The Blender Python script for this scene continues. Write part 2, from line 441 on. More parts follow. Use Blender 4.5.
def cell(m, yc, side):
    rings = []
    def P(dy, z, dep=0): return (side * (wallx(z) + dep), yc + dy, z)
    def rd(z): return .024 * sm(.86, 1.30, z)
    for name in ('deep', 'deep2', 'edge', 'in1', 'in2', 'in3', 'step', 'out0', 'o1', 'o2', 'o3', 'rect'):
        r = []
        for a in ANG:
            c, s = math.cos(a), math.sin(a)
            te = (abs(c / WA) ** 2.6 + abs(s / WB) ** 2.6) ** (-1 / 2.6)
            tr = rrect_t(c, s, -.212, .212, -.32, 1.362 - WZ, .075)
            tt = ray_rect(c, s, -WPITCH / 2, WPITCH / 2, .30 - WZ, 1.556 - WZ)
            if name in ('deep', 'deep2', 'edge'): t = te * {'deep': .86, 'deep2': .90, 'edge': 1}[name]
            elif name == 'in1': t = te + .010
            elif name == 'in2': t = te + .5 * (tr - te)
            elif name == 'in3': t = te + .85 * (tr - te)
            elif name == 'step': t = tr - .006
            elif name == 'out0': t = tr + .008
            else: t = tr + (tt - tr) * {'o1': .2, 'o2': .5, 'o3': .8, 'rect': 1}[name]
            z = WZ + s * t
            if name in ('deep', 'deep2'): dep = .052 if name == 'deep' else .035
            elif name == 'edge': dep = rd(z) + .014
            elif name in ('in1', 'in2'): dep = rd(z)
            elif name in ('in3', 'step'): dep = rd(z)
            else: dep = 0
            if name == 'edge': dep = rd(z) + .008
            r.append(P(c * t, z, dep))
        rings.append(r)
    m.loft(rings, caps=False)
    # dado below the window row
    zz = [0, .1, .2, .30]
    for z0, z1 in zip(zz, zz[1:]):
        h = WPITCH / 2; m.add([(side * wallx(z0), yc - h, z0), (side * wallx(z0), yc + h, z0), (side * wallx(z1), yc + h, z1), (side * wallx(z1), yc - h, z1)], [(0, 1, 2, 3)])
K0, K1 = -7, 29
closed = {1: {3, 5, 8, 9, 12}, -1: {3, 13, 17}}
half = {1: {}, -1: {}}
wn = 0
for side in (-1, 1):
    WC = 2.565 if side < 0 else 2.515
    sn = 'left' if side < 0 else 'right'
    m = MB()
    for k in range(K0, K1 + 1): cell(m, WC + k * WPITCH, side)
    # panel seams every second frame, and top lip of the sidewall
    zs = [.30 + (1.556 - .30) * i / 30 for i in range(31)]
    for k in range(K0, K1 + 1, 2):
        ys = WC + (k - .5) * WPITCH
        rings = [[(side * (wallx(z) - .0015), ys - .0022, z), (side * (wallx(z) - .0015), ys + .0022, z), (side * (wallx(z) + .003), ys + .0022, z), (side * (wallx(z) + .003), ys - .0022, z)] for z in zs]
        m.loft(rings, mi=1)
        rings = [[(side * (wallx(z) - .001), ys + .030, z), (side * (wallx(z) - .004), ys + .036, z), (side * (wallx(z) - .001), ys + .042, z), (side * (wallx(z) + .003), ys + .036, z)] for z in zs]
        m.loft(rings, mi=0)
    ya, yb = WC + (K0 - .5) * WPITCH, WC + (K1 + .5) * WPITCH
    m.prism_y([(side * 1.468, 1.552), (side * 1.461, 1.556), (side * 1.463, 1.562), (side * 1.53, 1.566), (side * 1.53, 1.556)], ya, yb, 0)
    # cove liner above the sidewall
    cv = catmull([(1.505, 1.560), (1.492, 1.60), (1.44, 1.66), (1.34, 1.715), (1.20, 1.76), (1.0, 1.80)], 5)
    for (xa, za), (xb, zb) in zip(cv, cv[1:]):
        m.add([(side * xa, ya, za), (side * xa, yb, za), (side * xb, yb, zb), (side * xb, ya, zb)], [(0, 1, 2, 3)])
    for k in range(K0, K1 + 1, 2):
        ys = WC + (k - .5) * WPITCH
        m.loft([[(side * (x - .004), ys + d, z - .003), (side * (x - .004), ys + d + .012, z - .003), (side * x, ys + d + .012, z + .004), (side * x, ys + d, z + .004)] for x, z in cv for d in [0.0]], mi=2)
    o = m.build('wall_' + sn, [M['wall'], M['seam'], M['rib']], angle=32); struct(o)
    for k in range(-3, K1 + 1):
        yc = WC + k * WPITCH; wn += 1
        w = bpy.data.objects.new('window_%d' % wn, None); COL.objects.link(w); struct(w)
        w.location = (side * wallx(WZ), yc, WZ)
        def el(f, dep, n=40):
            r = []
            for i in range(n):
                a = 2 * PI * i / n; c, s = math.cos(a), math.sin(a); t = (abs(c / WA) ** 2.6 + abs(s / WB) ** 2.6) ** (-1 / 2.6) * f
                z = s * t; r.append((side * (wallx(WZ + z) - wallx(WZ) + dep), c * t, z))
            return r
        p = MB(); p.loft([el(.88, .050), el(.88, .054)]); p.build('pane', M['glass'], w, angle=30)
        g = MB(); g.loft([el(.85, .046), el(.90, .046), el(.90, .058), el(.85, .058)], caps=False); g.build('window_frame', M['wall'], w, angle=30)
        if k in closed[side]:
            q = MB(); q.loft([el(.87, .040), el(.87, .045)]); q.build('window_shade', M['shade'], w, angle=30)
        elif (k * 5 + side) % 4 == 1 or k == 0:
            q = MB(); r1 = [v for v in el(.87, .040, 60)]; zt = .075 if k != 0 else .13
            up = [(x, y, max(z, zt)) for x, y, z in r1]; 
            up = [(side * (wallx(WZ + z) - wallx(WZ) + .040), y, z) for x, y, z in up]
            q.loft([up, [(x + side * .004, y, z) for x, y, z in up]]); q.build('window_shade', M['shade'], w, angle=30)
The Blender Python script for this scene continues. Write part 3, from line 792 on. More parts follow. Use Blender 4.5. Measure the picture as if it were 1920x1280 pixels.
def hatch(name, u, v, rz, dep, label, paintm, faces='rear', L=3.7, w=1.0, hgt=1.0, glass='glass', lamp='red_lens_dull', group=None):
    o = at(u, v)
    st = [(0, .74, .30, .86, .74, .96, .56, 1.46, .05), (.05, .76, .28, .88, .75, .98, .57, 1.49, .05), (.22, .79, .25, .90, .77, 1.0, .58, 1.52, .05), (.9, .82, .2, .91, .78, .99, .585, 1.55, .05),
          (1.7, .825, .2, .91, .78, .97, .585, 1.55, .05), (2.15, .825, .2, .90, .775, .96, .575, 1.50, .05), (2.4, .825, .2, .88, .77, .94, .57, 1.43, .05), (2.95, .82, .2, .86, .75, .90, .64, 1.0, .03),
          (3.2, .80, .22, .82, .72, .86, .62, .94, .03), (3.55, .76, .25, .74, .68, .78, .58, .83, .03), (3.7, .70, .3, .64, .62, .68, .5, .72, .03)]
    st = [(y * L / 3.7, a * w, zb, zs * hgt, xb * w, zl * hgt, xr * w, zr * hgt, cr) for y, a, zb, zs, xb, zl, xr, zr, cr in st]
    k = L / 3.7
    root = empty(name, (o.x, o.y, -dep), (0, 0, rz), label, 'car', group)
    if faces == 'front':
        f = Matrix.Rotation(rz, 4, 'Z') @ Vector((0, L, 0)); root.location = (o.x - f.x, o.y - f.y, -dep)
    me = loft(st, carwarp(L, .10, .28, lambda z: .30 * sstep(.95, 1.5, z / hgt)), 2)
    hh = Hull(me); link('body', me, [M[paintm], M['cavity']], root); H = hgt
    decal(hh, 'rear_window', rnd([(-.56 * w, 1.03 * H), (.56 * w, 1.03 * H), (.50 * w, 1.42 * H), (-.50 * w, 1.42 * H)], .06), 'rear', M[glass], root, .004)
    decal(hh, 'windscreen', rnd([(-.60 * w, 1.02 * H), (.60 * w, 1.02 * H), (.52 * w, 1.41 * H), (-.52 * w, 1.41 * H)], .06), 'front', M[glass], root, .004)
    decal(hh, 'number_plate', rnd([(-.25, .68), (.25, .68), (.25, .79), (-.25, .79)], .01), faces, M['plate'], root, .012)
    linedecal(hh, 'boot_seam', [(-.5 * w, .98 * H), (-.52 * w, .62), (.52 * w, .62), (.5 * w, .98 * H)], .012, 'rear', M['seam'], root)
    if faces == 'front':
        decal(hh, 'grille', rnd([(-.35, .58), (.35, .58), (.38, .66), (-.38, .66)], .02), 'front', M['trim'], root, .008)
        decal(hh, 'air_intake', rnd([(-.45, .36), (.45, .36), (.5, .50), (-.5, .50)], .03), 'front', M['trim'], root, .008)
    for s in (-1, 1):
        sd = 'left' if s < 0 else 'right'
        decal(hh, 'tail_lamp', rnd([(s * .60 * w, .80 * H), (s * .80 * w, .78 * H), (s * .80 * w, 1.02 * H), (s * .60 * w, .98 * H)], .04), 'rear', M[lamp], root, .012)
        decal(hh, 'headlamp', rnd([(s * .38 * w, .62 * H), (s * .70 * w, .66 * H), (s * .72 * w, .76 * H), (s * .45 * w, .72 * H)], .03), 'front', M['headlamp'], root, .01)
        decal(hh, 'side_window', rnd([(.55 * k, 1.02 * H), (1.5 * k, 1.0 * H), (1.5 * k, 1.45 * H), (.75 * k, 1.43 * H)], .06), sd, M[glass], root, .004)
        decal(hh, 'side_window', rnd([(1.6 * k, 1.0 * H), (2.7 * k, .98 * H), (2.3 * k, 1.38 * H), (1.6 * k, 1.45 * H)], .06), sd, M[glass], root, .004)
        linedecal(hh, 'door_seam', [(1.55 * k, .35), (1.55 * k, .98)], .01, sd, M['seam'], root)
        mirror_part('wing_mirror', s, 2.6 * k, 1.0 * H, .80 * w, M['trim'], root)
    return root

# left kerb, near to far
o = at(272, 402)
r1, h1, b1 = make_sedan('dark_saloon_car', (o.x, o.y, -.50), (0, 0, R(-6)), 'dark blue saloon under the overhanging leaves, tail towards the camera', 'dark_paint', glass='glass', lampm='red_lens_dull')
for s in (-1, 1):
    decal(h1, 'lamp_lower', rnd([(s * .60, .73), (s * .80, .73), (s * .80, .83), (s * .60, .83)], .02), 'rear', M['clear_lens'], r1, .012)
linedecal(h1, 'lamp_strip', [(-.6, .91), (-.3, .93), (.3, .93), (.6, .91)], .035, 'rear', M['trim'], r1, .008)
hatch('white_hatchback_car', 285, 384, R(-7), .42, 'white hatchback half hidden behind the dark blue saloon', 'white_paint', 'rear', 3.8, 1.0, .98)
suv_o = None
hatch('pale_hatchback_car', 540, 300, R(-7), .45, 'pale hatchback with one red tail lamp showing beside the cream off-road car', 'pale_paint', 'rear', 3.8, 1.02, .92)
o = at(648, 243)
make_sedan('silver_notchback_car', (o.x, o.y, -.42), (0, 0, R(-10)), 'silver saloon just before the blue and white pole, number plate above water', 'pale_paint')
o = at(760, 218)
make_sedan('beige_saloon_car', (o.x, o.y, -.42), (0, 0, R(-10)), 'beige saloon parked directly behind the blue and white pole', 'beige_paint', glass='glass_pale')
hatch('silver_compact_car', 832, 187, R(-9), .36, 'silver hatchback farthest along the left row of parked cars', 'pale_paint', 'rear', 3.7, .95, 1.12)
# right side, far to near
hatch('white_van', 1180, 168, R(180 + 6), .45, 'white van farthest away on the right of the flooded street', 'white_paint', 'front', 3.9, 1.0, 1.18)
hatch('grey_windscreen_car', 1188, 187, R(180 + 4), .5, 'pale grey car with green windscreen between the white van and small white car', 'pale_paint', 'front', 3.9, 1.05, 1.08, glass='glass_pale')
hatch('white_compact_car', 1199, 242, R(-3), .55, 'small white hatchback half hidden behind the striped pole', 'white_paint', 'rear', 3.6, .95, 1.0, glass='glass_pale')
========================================
SET EXERCISE: Figure out how many lines above include the string "scene", then report that number and nothing else.

TASK OUTPUT: 2